Selalu demikian. Ketika kau merasa berada di ranah tak dikenal, di mana tak seorang pun peduli apa yang kau katakan, apa yang kau kenakan, dan bagaimana kau berpenampilan. Tempat di mana semua yang kau lakukan bisa mendapatkan permakluman atas nama liburan.

Tempat di mana kau merasa begitu kaya hanya dengan sandal jepit, celana pendek, dan kaos oblong, mengubur kaki di dalam pasir di siang bolong, kemudian memasang iPod dan asyik sendiri mendengarkan MIKA menyanyi, tak peduli keadaan sekitar, memandangi ombak di lautan, orang-orang yang berenang dengan bikini berwarna-warni, dan cakrawala di kejauhan.

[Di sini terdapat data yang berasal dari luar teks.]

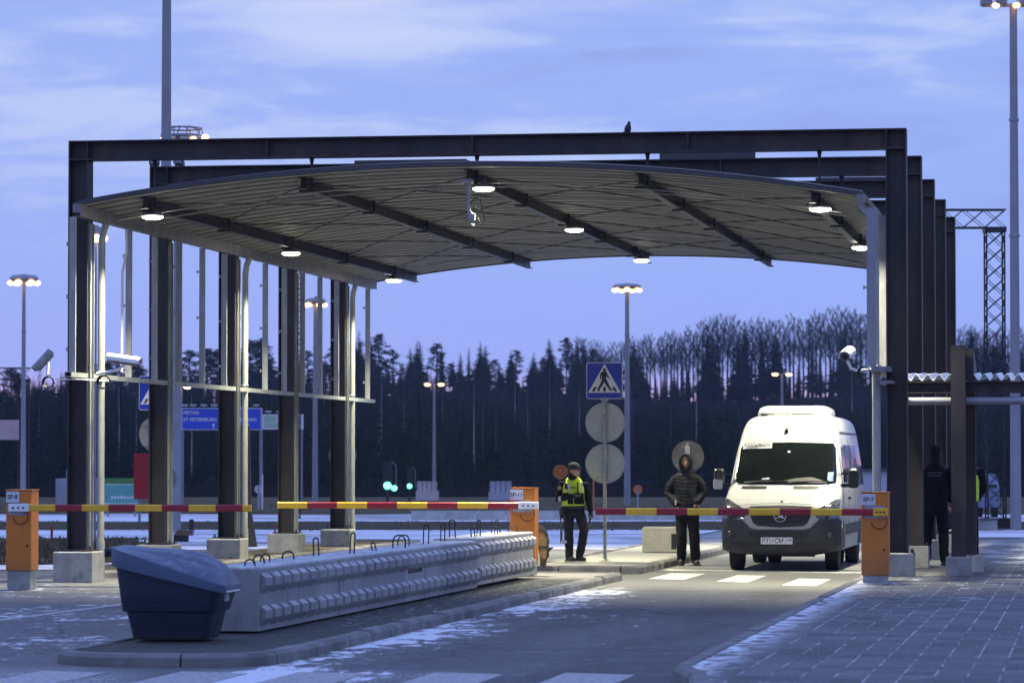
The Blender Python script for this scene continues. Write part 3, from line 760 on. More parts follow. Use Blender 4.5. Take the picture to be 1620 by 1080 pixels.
# lid: humped shell over the sloping rim
def rimz(x): return .745 - .262*(x+.02)
NX, NY = 48, 26; s = MB(); top = []; 
def HUMP(a):
    P = ((-1,0),(-.95,.02),(-.85,.035),(-.67,.055),(-.46,.082),(-.2,.125),(0,.158),(.18,.182),(.35,.195),(.5,.20),(.62,.196),(.72,.183),(.80,.164),(.86,.142),(.91,.115),(.95,.085),(.98,.05),(1,0))
    for (p,h),(q,k_) in zip(P,P[1:]):
        if a <= q:
            t = (a-p)/(q-p); return h+(k_-h)*t
    return 0
def lidp(i, j):
    a = -1+2*i/NX; c = -1+2*j/NY
    x = .545*a; ymax = .47*(1-max(0,abs(a)-.72)**2*3.2)
    y = ymax*c
    base = rimz(x)-.055-.035*a
    hump = HUMP(a)*(max(0,1-abs(c)**2.0))**.9
    rib = 0
    for rc in (-.62,-.30,.02):
        rib -= .016*math.exp(-((c-rc)/.04)**2)*max(0,1-abs((a)/.85)**6)
    return (x, y, base+hump+rib)
g = [[lidp(i,j) for j in range(NY+1)] for i in range(NX+1)]
s.rings([[*r] for r in g], closed=False, cap=False)
edge = [g[i][0] for i in range(NX+1)] + [g[NX][j] for j in range(1,NY+1)] + [g[i][NY] for i in range(NX-1,-1,-1)] + [g[0][j] for j in range(NY-1,0,-1)]
n = len(edge); R = []
for dz, k in ((0,1),(-.012,1.006),(-1,.995),(-1,.94),(-.03,.935)):
    R.append([(x*k,y*k,z+(dz if dz > -.5 else -(.125-.05*x/.545))) for x,y,z in edge])
s.rings(R, cap=False); s.obj('lid', M['bin_lid'], gb, 24)
s = MB(); s.box(-.655,-.548,-.20,.16,.805,.845); s.box(-.655,-.635,-.20,.16,.76,.804); s.obj('handle', M['bin'], gb, None, .008)
s = MB(); s.tube([(.54,-.30,.445),(.555,0,.445),(.54,.30,.445)], .008, 6); s.obj('rim_wire', M['white_metal'], gb)
lb = MB(); lb.box(.463,.4665,-.30,.30,.40,.50)
MR = T((.494,-.06,.385)) @ Matrix.Rotation(pi/2, 4, 'Z') @ Matrix.Rotation(radians(-7),4,'X')
text('LUMI', .10, M['plate'], gb, MR, .002, bold=.002)
# ------------------------------------------------------------------ signs
def pole(bb, z1, r=.03, y=0): bb.tube([(0,y,0),(0,y,z1)], r, 12)
def disc_mb(R, n=40, th=.004):
    bb = MB(); bb.rings([[(r*cos(2*pi*k/n), y, r*sin(2*pi*k/n)) for k in range(n)] for r, y in ((R,0),(R,th))]); 
    bb.rings([[(r*cos(2*pi*k/n), y, r*sin(2*pi*k/n)) for k in range(n)] for r, y in ((R,-.010),(R,-.001),(R-.012,-.001),(R-.012,-.010))], 0, False)
    return bb
def back_disc(t, z, R, m, y=.05):
    o = disc_mb(R).obj('sign_disc', m, t, 30); o.location = (0, y, z)
    s = MB()
    for dz in (-.55*R, .55*R): s.box(-.16,.16,y-.032,y-.011,z+dz-.018,z+dz+.018)
    for x in (-.085,.075): s.box(x-.02,x+.02,y-.0115,y-.001,z-R*.8,z+R*.8)
    for dz in (-.55*R, .55*R): s.torus((0,0,z+dz), .036, .010, 'z', 12, 5)
    s.obj('clamp', M['sign_back'] if m is not M['sign_back_dark'] else m, t)
def crossing_panel(t, z, size, y=-.035):
    h = size/2; r = .04
    s = MB(); s.prism([(a,c+z) for a,c in rrect(h,h,r)], y-.004, y, 'y'); p = s.obj('sign_panel', M['sign_white'], t)
    s = MB(); s.prism([(a,c+z) for a,c in rrect(h-.012,h-.012,r-.01)], y-.0075, y-.0045, 'y'); s.obj('blue_field', M['sign_blue'], p)
    k = size/.62
    s = MB(); s.prism([(-.282*k,z-.205*k),(.282*k,z-.205*k),(0,z+.285*k)], y-.0105, y-.008, 'y'); s.obj('white_triangle', M['sign_white'], p)
    f = MB(); y0, y1 = y-.0135, y-.011
    def limb(a, b, w0, w1):
        a, b = Vector(a)*k, Vector(b)*k; d = (b-a).normalized(); nn = Vector((-d.y, d.x))
        f.prism([(p_.x, p_.y+z) for p_ in (a+nn*w0*k, a-nn*w0*k, b-nn*w1*k, b+nn*w1*k)], y0, y1, 'y')
    f.prism([(.0+.026*k*cos(q), z+.182*k+.028*k*sin(q)) for q in [2*pi*j/14 for j in range(14)]], y0, y1, 'y')
    limb((-.006,.155),(-.010,.0),.040,.034); limb((-.035,.14),(-.068,.085),.017,.014); limb((-.068,.09),(-.066,.025),.014,.012)
    limb((.025,.135),(.045,.075),.017,.014); limb((.043,.08),(.085,.045),.013,.010)
    limb((-.014,.02),(-.06,-.085),.030,.022); limb((-.058,-.075),(-.115,-.165),.022,.016); limb((-.115,-.16),(-.08,-.172),.014,.010)
    limb((.004,.02),(.055,-.08),.030,.022); limb((.052,-.07),(.108,-.165),.022,.016); limb((.105,-.162),(.142,-.150),.014,.010)
    for x0, sl in ((-.195,.045),(.0,.0),(.195,-.045)):
        f.prism([((x0-.022)*k,z-.185*k),((x0+.022)*k,z-.185*k),((x0+.022+sl)*k,z-.105*k),((x0-.022+sl)*k,z-.105*k)], y0, y1, 'y')
    f.obj('pictogram', M['ink'], p)
P = at(957,886.5,.13)
t = thing('crossing_sign', 'blue pedestrian crossing sign above two blank disc backs beside the officer', 'road sign', P, HEAD*.2)
s = MB(); pole(s, 2.78); s.lathe([(.11,0),(.10,.015),(.04,.03)], 16); s.lathe([(.055,2.70),(.062,2.74),(.03,2.80)], 12); s.obj('pole', M['galv'], t, 40)
crossing_panel(t, 3.055, .62); 
s = MB(); s.box(-.02,.02,-.03,.0,2.7,3.2); s.obj('back_bracket', M['galv'], t)
back_disc(t, 2.345, .34, M['sign_back']); back_disc(t, 1.645, .34, M['sign_back'])
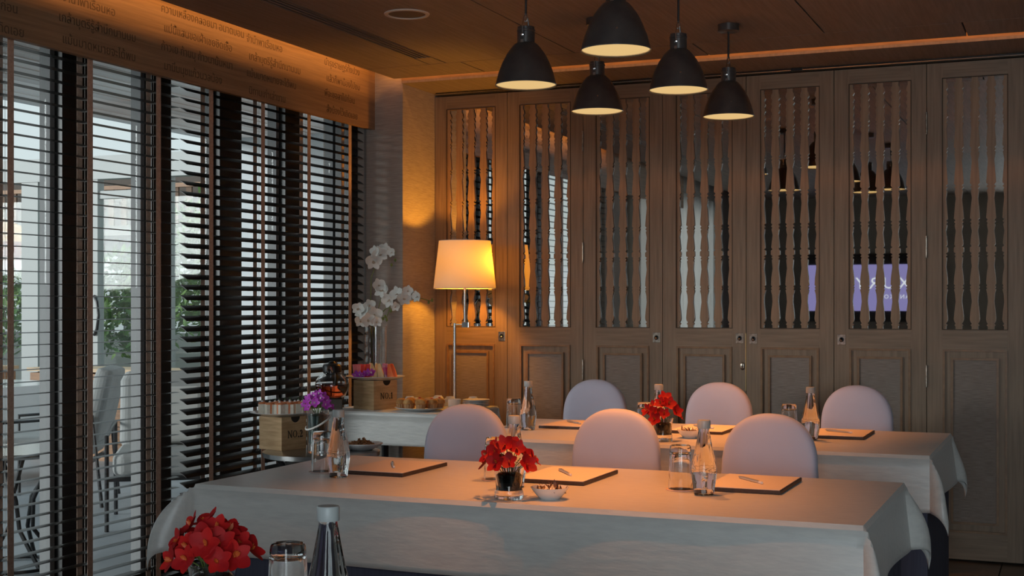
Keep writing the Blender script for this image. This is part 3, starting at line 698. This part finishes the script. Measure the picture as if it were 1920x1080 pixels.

Juga mengagumi barisan pemuda-pemuda tampan ala boyband yang berjemur di atas pasir pada pukul 2 siang dengan dada telanjang. Seperti berteriak, “Dipilih, dipilih, masih hangat, masih hangat…”

Ah, memandangi mereka semua itu saja sudah bisa memberikan saya kesenangan selama berjam-jam. Terik matahari pun terasa lebih ramah. Semua indah. Panas dan hujan. Semua indah ketika kita merasa bebas untuk menjadi diri sendiri, apa adanya.

Ubud adalah perjalanan yang melepaskan. Melepaskan semua. Pekerjaan dan rutinitas sehari-hari. Pemikiran tentang menulis. Kawan-kawan di ranah maya. Blogwalking. Semua terhenti di Ubud. Semua tergantikan dengan berjalan kaki selama 2-3 jam sehari, menyusuri jalan-jalan, pasar-pasar, sawah-sawah, dan toko-toko kecil… menumpang ojek melewati jalanan macet ketika kaki sudah nyaris lecet.

Memandangi hutan di kejauhan. Tidur dalam desau angin dan gesek dedaunan, suara-suara alam dan gemericik air. Sungai yang mengalir di bawah. Binatang-binatang yang bermunculan dari segala arah. Udara dingin yang menyembur dari pemandangan sawah-sawah pada senja hari. Mengakrabi semuanya membuatmu menggigil, tapi bukan karena dingin. Dan membuatmu tak lagi merasa perlu untuk mempertanyakan segala sesuatu dengan sepotong ‘mengapa’

Langit Ubud selalu penuh dengan bintang-bintang pada malam hari. Terang dalam pekatnya sekitar. Memberikan secercah rasa yang bukannya ingin saya simpan dan nikmati sendiri seperti biasa, tetapi justru ingin saya bagi. Karena bukankah langit selalu terlalu luas untuk dipandangi sendirian? Kita bisa berbagi sepuas-puasnya, dan langit masih tak akan ada habis-habisnya.

Teman saya itu benar. Ubud is such a magical place. Ubud bisa membuat saya takut, kagum, dan jatuh cinta pada saat yang bersamaan. Dan yang sedemikian itu baru bisa kau rasakan jika kau sudah melepaskan semua. Dan rela untuk lebur dalam rasa apa saja yang menggulung dirimu dalam ketiadaan.